■ WHAT THIS TASK INVOLVES
Pictures stay out of this copy, which runs from the first line of the material through the line containing "from mathutils import Vector, Matrix, noise".

■ DATA SUPPLIED
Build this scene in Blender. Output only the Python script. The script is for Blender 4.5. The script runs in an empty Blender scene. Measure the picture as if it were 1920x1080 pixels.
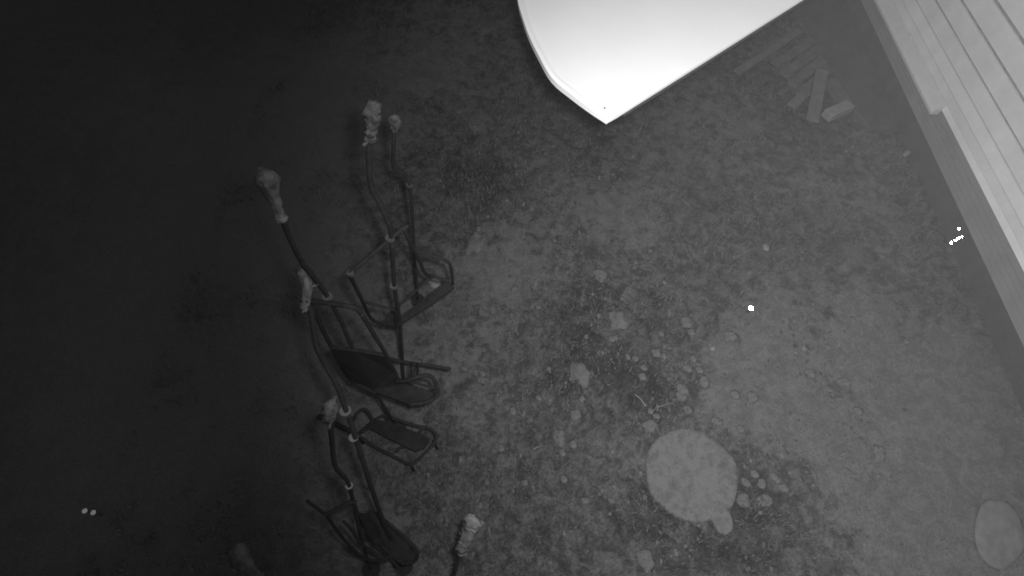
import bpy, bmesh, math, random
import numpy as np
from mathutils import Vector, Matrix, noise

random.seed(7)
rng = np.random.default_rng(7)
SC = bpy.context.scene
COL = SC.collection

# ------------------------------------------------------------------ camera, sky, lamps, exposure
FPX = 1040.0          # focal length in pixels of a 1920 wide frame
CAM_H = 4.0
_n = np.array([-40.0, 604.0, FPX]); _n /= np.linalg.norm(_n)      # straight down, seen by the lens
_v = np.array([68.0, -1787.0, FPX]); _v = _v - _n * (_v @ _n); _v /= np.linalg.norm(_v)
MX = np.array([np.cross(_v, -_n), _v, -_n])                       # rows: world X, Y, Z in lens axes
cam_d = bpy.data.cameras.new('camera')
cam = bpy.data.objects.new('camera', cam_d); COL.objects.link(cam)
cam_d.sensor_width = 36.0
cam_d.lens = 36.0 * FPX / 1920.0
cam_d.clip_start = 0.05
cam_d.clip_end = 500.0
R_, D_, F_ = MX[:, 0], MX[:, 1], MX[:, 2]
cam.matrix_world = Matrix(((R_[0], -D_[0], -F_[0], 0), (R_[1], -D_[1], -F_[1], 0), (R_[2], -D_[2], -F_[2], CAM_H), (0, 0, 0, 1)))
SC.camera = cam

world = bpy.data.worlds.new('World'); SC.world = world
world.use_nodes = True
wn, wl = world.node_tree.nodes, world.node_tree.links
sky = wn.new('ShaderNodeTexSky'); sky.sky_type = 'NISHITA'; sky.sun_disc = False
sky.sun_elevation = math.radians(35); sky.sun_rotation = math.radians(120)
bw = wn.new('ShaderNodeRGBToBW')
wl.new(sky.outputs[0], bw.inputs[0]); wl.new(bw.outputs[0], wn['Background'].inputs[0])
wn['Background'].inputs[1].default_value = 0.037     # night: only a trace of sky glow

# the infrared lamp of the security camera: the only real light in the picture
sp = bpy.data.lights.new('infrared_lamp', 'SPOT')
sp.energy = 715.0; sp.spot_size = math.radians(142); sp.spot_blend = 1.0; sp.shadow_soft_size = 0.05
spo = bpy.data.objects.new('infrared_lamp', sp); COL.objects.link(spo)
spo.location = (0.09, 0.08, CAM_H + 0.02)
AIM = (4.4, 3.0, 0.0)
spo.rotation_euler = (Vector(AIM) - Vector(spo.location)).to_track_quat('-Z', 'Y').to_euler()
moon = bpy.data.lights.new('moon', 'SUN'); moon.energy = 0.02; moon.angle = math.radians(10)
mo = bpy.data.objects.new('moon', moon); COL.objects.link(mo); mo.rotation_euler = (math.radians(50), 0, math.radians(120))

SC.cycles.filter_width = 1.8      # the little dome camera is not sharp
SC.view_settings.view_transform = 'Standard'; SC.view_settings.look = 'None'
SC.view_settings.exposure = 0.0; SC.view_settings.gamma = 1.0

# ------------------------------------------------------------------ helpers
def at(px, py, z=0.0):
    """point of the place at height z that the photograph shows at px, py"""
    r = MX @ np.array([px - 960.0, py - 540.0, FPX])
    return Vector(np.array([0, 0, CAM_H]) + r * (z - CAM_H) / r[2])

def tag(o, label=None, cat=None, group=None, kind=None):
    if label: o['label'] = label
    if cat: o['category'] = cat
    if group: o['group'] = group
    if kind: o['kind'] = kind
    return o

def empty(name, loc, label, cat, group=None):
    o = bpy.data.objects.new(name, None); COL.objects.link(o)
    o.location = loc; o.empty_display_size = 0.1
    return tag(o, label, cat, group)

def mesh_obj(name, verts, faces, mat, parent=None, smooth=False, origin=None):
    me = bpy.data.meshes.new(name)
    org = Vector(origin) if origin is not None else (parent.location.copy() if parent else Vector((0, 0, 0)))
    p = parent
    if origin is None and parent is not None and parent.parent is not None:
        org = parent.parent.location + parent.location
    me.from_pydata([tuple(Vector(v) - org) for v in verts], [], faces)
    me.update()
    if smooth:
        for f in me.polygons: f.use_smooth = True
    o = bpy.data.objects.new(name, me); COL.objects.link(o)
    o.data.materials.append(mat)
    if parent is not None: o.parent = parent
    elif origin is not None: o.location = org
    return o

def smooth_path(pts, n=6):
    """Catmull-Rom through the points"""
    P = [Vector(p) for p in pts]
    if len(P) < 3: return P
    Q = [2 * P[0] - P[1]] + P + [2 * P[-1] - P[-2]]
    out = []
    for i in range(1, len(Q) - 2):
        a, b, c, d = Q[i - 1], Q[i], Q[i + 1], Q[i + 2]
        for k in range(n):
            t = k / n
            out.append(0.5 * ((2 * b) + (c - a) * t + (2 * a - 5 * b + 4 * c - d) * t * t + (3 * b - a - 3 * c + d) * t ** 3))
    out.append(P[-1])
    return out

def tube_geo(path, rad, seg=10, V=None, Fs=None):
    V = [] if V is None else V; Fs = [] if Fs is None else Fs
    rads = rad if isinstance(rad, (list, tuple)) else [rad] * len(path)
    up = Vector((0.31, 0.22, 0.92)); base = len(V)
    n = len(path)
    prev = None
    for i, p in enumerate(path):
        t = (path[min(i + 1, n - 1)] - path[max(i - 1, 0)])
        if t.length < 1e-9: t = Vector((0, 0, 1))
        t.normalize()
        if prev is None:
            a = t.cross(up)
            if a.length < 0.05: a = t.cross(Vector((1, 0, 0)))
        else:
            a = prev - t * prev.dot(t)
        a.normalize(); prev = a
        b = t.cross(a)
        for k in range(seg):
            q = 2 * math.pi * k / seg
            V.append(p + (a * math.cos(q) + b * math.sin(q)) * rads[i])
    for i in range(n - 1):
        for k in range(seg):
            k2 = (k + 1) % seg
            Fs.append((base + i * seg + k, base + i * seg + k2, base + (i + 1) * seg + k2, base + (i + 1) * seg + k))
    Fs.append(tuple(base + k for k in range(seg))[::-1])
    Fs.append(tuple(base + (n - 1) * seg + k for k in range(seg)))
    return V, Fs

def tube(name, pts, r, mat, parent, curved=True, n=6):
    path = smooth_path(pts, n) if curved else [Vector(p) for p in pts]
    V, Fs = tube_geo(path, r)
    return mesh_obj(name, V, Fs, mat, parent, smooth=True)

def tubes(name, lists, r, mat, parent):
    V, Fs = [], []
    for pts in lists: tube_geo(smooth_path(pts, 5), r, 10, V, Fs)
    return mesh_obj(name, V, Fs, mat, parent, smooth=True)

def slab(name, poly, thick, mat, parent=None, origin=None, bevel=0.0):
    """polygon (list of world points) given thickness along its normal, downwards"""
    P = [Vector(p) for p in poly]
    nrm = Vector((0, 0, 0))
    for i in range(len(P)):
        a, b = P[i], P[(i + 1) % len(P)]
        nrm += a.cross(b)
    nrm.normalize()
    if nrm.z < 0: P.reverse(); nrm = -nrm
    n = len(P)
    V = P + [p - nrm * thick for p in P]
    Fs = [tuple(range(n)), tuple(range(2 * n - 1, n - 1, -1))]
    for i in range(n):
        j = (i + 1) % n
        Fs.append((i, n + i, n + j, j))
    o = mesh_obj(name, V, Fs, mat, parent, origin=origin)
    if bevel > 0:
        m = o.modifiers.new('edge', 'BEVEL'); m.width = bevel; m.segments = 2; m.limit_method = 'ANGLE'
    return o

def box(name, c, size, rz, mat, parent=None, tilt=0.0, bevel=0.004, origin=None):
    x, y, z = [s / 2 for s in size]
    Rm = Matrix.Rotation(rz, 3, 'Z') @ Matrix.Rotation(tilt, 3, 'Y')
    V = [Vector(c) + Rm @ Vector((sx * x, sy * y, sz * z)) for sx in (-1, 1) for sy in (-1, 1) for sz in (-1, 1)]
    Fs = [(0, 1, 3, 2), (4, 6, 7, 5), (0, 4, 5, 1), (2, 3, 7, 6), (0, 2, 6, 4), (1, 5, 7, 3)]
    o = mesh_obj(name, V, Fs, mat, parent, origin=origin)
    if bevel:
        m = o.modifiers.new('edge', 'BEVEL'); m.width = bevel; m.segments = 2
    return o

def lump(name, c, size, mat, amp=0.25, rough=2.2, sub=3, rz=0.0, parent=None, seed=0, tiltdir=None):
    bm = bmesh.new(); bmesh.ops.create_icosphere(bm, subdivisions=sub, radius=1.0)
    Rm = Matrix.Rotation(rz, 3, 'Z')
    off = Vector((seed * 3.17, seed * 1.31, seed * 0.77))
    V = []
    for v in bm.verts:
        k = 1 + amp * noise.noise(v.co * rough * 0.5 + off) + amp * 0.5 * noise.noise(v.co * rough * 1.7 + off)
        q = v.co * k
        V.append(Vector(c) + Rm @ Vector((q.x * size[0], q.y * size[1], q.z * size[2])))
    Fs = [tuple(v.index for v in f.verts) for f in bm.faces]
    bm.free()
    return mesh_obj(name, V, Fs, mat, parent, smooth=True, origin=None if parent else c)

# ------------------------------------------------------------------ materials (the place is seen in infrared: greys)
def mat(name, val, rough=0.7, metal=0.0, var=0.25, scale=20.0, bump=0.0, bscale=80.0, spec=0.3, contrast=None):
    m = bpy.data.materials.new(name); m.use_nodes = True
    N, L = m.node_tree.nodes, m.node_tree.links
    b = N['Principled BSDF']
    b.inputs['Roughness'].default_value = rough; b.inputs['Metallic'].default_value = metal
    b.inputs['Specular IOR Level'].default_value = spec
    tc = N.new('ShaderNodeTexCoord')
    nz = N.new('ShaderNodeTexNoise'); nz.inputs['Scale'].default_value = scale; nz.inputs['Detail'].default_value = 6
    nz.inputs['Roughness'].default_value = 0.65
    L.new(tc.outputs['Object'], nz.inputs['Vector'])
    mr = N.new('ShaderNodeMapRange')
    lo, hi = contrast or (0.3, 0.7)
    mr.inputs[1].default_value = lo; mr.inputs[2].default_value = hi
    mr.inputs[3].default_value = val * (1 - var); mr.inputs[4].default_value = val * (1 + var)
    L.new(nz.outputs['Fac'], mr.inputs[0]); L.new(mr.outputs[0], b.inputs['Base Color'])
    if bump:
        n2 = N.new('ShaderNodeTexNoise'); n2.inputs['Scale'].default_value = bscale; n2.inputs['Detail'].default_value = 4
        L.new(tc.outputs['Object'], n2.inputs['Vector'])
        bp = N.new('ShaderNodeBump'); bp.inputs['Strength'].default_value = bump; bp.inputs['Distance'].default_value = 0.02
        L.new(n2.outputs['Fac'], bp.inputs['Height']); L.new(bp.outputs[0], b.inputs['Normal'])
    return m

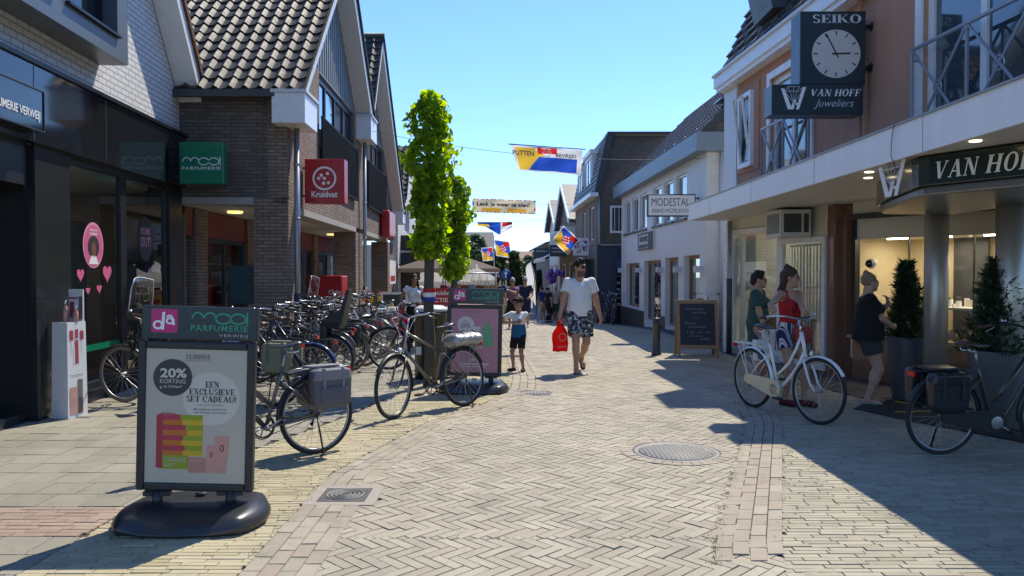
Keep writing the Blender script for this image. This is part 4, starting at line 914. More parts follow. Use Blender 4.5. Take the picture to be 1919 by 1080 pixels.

■ TASK ANSWER
Build this scene in Blender. Output only the Python script. The script is for Blender 4.5. The script runs in an empty Blender scene. Measure the picture as if it were 1920x1080 pixels.
import bpy, bmesh, math, random
import numpy as np
from mathutils import Vector, Matrix, noise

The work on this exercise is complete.